2. Take advantage of social media.

But job seekers don’t have to stop there (though we’d caution against reaching out too often—you don’t want to come off too strong!) When used professionally, social media can even help you keep in touch after the interview ends. Avoid platforms like Facebook or Instagram, which tend to be used to connect in more personal scenarios, and lean into your LinkedIn profile.

Jennifer Lasater, Vice President of Employer and Career Services at Kaplan University, has some advice on effectively using LinkedIn to help you capture the attention of a recruiter post-interview. She says that if you connect with a recruiter on LinkedIn and want to thank them via InMail, caution against using “cute” thank you clichés and avoid using the automated gratitude messages the site provides. Instead, Lasater says, “Craft a personal note highlighting your individual skills and why you want to connect, using professionalism in every interaction.” This should go without saying, but as a reminder, keep every social media account clean, professional, and approachable. Future employers can and will search for your profiles, so you should be sure your public persona is one you’d be comfortable with within the workplace.

3. Don’t dwell on it.

Career expert Vicki Salemi works with to help connect professionals with the job opportunities of their dreams. Over the course of her career, she’s witnessed countless job seekers find success connecting with recruiters and knows how to avoid slip-ups.

“The most important thing is never to take rejection personally when waiting to hear back,” says Salemi. “It can feel like months when it’s only been weeks since you interviewed with a recruiter, but you must practice patience and follow up respectfully and tactfully.”

Salemi advises her clients to look for other jobs and opportunities while waiting for a response from an interviewer. “It’s best to keep yourself busy during this time, whether it means starting a workout class or staying active in other ways,” says Salemi.

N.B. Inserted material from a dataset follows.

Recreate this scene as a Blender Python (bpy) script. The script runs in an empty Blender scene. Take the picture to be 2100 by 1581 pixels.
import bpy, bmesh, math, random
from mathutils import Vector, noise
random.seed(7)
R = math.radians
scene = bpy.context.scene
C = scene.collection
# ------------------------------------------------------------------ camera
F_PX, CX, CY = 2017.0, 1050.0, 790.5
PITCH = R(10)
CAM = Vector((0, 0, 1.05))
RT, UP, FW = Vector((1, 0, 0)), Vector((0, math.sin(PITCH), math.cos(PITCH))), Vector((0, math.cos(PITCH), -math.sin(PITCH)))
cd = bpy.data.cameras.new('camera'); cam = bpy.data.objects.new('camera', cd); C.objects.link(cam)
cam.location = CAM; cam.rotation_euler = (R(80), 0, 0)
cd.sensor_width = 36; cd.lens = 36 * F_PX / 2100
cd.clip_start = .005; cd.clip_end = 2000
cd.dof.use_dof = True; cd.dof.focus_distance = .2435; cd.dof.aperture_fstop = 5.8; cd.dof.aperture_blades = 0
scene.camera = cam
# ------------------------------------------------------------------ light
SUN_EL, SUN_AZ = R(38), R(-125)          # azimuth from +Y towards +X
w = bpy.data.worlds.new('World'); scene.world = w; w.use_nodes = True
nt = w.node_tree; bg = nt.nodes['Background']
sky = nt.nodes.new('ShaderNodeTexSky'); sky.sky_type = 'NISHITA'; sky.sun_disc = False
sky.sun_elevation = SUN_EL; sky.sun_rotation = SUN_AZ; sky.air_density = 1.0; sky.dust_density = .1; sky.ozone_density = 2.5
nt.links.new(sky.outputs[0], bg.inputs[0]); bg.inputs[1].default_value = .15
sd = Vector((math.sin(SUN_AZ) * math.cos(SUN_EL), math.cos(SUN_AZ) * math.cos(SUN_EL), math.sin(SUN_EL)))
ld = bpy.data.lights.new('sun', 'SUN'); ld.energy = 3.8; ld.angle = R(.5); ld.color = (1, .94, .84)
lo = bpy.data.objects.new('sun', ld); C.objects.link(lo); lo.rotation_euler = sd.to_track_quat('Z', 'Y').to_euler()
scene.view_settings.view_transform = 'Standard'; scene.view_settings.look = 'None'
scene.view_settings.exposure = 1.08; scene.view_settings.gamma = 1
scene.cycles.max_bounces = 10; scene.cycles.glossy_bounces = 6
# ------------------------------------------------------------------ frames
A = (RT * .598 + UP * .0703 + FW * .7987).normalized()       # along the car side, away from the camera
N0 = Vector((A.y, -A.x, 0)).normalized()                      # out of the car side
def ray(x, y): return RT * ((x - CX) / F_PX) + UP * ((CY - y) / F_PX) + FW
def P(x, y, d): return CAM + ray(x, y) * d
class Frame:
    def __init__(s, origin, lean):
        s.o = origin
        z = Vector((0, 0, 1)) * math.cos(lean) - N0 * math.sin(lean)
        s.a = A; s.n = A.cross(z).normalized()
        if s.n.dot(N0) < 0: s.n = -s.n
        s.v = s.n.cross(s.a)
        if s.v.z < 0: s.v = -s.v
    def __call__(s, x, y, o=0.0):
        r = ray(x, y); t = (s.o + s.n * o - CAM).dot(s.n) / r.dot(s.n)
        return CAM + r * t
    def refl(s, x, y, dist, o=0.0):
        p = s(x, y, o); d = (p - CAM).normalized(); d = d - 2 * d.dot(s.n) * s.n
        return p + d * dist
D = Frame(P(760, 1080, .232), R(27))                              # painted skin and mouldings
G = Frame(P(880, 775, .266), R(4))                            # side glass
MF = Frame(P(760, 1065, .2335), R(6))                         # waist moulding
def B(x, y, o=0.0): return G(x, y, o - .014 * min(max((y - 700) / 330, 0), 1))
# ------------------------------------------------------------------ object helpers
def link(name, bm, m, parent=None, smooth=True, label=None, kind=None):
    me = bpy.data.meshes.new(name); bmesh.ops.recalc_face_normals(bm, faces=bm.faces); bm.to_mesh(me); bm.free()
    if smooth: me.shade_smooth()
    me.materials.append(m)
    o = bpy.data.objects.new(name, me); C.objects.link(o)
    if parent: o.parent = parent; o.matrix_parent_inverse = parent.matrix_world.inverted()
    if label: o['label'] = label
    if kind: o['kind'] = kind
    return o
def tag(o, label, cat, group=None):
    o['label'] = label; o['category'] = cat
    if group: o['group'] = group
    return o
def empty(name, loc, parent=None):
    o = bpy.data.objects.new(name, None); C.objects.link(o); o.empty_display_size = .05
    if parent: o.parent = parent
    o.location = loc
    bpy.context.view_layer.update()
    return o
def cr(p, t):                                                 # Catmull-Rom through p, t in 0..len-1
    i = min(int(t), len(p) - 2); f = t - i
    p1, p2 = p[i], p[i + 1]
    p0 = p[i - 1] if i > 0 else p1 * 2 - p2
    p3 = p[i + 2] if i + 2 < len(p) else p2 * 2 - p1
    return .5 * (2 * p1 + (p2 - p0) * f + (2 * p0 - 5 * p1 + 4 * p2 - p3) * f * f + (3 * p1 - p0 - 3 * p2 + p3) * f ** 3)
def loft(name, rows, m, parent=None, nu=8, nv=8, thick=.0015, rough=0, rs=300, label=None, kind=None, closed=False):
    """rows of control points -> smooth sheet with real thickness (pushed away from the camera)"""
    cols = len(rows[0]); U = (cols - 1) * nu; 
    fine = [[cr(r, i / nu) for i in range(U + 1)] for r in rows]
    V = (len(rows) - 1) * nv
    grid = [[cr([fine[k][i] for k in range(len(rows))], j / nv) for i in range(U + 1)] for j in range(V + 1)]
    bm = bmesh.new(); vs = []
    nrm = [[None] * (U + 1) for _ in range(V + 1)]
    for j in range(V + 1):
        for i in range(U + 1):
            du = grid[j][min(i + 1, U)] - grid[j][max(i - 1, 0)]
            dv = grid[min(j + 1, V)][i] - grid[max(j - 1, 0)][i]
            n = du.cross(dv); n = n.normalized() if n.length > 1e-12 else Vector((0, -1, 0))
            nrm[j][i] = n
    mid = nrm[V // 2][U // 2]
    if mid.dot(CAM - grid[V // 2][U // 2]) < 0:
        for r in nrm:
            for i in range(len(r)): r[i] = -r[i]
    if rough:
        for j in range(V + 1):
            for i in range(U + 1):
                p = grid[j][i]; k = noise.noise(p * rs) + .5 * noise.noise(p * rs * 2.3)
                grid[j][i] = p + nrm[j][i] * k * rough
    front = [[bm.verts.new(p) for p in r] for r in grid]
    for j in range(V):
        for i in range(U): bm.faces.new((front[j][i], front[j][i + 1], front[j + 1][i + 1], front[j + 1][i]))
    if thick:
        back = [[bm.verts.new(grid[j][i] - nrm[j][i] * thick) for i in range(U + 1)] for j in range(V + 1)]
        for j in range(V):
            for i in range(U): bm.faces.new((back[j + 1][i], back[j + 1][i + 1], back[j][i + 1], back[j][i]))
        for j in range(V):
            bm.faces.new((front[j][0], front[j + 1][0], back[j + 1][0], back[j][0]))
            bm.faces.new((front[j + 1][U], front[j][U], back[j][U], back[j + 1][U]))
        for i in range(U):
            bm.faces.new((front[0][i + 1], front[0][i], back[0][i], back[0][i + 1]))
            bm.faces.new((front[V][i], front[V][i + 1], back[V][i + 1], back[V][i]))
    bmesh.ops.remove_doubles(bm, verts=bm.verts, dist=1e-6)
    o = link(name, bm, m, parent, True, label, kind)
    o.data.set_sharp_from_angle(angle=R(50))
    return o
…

She also warns job seekers against telling friends about potential opportunities to avoid negative feedback or unnecessary career advice.

“It’s always your responsibility to stay in touch with a recruiter,” advises Salemi. “Follow up an interview with a thoroughly spell-checked thank you letter—whether handwritten or in an email—and insert a personal anecdote or reference something interesting you discussed with your interviewer.”

Even if you don’t receive that lusted-after job opportunity, Salemi says a follow-up thank-you is necessary regardless of the outcome. “Maintaining a relationship with your interviewer may lead to future employment opportunities, so never respond angrily or rudely even if the results weren’t what you wanted.”

Even in our digital age, it’s just as important to maintain a sense of humanized professionalism throughout the job search. Take the time to thoughtfully thank job recruiters with a personalized email, LinkedIn messages, or a handwritten note. Now more than ever, the power of effective communication will help you land opportunities no matter what route you choose to take.